**The records**
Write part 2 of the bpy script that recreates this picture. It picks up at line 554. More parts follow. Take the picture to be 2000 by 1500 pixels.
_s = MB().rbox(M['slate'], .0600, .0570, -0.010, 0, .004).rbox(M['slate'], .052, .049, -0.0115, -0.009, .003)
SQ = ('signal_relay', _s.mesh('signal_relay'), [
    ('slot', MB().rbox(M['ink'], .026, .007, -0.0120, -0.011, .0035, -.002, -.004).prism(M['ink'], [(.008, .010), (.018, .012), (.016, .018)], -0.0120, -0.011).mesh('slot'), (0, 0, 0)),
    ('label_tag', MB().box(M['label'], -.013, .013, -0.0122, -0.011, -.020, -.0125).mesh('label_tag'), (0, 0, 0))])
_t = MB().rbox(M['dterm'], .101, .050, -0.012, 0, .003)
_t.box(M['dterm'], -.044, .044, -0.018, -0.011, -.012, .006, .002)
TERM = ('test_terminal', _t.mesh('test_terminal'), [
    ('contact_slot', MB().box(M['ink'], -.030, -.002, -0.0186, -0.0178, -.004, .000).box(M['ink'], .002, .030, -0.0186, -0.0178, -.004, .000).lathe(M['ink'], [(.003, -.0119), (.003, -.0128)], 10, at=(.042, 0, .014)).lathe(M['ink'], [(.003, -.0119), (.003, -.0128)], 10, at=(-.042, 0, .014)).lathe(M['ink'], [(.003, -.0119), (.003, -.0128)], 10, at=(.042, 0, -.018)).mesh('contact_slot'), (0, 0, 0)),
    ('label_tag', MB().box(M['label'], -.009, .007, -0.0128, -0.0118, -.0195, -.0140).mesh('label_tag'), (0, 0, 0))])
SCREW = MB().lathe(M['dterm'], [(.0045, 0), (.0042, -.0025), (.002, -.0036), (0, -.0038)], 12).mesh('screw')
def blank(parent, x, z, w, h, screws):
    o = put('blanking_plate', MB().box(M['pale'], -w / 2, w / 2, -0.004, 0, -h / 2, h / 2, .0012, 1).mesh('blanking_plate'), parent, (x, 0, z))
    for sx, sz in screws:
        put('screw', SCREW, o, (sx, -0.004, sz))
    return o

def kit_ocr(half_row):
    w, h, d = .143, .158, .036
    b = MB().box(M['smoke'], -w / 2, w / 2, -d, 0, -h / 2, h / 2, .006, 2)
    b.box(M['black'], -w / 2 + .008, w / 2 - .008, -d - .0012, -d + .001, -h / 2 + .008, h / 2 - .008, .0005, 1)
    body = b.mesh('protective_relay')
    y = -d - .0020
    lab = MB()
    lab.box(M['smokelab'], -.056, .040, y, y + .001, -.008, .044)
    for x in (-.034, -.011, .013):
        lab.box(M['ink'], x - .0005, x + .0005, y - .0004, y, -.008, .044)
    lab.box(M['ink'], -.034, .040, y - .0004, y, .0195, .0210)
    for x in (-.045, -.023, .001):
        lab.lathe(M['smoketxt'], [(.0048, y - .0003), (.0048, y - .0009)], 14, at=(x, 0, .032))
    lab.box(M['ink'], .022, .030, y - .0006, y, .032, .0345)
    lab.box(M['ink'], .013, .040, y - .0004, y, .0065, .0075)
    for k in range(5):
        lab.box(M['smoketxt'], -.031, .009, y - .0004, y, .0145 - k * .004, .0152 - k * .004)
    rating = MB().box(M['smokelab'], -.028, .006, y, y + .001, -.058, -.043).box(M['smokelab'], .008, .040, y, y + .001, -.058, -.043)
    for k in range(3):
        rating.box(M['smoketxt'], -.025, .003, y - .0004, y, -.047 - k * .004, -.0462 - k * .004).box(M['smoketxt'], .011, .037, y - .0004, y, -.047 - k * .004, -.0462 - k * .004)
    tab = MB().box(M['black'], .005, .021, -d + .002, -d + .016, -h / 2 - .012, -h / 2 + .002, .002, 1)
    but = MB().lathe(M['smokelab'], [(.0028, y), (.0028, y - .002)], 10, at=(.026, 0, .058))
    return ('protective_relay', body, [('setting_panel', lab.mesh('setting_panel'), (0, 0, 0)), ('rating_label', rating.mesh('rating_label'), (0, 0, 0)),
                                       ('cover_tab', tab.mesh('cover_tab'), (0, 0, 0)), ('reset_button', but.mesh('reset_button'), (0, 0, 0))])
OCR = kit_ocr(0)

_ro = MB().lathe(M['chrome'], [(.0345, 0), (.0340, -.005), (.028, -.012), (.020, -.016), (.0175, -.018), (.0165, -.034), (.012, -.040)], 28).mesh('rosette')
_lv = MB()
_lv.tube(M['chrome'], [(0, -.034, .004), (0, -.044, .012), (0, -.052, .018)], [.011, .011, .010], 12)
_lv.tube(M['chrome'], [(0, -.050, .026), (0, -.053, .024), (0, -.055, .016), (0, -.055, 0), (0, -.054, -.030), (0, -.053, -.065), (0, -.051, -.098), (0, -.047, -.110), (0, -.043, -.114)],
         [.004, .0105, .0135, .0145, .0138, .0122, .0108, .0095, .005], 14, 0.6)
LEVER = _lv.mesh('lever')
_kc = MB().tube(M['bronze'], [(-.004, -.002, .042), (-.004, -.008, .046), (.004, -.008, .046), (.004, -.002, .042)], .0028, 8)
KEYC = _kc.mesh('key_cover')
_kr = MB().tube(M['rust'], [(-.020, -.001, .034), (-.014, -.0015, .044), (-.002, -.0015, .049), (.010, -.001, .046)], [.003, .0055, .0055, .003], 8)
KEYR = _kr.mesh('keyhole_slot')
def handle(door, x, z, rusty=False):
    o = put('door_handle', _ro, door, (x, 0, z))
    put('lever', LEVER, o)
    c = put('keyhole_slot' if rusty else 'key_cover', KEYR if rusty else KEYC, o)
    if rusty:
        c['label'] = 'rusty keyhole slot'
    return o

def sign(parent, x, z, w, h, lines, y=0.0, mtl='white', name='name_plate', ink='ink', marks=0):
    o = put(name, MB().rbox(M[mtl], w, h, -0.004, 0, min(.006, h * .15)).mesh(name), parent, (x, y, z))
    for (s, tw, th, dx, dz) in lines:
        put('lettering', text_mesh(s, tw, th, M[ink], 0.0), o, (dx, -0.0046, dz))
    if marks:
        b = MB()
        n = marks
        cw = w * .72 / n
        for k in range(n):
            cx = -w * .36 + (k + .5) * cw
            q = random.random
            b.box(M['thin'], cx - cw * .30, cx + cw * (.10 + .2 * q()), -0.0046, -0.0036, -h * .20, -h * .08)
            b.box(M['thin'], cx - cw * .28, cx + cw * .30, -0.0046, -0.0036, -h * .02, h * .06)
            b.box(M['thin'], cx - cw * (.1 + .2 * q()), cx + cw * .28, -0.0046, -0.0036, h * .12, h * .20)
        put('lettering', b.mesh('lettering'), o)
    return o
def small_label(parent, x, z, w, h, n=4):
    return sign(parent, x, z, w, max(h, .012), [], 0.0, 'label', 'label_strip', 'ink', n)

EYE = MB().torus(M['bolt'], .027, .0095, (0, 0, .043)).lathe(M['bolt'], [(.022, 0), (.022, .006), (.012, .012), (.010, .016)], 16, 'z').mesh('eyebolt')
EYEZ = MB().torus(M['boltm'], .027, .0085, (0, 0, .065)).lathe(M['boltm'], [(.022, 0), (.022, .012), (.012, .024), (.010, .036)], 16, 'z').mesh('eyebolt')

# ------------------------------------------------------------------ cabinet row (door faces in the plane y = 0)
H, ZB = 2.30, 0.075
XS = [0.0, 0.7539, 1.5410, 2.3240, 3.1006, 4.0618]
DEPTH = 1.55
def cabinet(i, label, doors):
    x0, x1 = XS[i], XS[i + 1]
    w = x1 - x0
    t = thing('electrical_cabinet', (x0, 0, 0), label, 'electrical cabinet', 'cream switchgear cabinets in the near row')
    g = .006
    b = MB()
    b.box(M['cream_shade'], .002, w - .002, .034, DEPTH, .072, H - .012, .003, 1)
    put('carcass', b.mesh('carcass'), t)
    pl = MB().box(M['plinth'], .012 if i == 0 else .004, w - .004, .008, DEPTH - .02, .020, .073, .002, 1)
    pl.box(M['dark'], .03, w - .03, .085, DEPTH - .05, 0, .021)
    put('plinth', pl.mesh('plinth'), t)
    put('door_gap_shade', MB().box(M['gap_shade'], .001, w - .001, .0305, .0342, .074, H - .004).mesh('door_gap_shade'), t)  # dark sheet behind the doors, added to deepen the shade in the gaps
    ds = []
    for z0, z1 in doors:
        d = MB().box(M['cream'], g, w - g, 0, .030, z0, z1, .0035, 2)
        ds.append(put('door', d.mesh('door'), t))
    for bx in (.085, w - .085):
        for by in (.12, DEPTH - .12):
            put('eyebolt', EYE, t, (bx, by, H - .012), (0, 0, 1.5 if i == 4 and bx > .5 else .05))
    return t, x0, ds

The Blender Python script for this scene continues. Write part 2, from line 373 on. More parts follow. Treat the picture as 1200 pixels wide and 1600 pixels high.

**Aim**
Extract, exactly, the lines above that begin at the line containing "put('carcass', b.mesh('carcass'), t)" and end at the final line of the records; add no other text.

**Answer to this task**
    put('carcass', b.mesh('carcass'), t)
    pl = MB().box(M['plinth'], .012 if i == 0 else .004, w - .004, .008, DEPTH - .02, .020, .073, .002, 1)
    pl.box(M['dark'], .03, w - .03, .085, DEPTH - .05, 0, .021)
    put('plinth', pl.mesh('plinth'), t)
    put('door_gap_shade', MB().box(M['gap_shade'], .001, w - .001, .0305, .0342, .074, H - .004).mesh('door_gap_shade'), t)  # dark sheet behind the doors, added to deepen the shade in the gaps
    ds = []
    for z0, z1 in doors:
        d = MB().box(M['cream'], g, w - g, 0, .030, z0, z1, .0035, 2)
        ds.append(put('door', d.mesh('door'), t))
    for bx in (.085, w - .085):
        for by in (.12, DEPTH - .12):
            put('eyebolt', EYE, t, (bx, by, H - .012), (0, 0, 1.5 if i == 4 and bx > .5 else .05))
    return t, x0, ds

The Blender Python script for this scene continues. Write part 2, from line 373 on. More parts follow. Treat the picture as 1200 pixels wide and 1600 pixels high.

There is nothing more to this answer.